The intriguing evolutionary history of the massive black hole X-ray binary M33 X-7

TL;DR

This paper presents a comprehensive evolutionary model for the massive black hole X-ray binary M33 X-7, explaining its unique properties through a detailed stellar evolution scenario consistent with all observations.

Contribution

The study introduces the first evolutionary scenario that accounts for all observed features of M33 X-7, including its high masses, tight orbit, and underluminous companion.

Findings

Proposed initial binary configuration with 85-99 Msun primary and 28-32 Msun companion.

Mass transfer and stellar wind processes explain current black hole and companion star masses.

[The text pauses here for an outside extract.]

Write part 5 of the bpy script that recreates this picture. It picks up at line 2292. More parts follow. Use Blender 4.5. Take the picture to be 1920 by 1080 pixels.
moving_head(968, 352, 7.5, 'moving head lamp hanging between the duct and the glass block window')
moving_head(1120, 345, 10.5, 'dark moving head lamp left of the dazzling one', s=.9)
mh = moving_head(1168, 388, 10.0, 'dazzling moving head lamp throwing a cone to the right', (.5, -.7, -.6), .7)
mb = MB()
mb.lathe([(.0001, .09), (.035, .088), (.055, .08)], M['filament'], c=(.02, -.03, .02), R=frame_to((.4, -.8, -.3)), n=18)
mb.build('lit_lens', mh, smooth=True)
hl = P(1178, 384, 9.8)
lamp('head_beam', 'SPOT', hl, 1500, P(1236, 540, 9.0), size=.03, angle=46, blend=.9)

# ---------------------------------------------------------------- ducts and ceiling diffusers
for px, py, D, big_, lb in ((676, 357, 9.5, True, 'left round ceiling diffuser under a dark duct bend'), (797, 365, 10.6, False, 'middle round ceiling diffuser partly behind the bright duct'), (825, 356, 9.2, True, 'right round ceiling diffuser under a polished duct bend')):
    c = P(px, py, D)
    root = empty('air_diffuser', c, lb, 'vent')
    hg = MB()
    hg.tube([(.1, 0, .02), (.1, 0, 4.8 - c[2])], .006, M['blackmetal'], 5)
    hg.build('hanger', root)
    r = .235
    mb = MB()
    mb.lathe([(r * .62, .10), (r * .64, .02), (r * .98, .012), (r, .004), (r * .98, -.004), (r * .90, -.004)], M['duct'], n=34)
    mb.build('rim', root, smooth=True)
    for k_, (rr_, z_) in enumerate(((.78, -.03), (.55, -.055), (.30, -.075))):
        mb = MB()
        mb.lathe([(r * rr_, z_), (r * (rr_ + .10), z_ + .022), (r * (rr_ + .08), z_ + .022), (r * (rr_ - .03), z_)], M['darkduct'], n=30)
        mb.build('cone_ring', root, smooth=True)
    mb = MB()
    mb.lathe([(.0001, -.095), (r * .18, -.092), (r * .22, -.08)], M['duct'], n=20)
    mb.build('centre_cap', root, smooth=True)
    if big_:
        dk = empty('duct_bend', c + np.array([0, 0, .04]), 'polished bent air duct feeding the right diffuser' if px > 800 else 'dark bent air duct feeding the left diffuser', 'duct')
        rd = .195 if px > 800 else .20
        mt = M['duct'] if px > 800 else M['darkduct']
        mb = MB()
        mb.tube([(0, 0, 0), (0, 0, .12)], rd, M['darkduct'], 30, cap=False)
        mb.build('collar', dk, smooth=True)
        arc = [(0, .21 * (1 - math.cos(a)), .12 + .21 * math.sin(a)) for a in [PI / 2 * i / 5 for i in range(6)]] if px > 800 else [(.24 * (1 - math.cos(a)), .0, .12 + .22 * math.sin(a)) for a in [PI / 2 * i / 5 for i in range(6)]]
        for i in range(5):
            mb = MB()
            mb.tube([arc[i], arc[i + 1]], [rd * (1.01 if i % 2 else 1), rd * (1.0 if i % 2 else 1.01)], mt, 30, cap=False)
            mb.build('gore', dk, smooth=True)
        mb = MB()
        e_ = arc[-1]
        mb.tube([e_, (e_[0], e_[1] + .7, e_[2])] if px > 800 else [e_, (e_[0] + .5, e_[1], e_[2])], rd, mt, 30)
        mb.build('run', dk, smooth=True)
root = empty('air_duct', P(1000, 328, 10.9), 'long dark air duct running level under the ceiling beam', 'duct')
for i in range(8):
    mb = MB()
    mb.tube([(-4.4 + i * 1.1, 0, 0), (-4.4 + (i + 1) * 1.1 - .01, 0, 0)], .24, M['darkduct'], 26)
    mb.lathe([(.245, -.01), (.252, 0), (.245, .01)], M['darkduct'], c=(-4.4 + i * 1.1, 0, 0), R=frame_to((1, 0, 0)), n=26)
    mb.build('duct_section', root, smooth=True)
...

Model aligns with observed orbital period and underluminosity of the companion star.

Abstract

Black hole (BH) X-ray binaries (XRBs) are X-ray luminous binary systems comprising a BH accreting matter from a companion star. Understanding their origins sheds light on the still not well understood physics of BH formation. M33 X-7 hosts one of the most massive stellar-mass BH among all XRBs known to date, a 15.65 Msun BH orbiting a 70 Msun companion star in a 3.45 day orbit. The high masses of the two components and the tight orbit relative to the large H-rich stellar component challenge our understanding of the typically invoked BH-XRBs formation channels. The measured underluminosity of the optical component further complicates the picture. A solution to the evolutionary history of this system that can account for all its observed properties has yet to be presented, and here we propose the first scenario that is consistent with the complete set of current observational constraints. In our model, M33 X-7 started its life hosting a 85-99 Msun primary and a 28-32 Msun companion in a Keplerian orbit of 2.8-3.1 days. In order to form a BH of 15.65 Msun, the initially most massive component transferred part of its envelope to the companion star and lost the rest in a strong stellar wind. During this dynamically stable mass transfer phase the companion accreted matter, to become the presently underluminous 70 Msun star.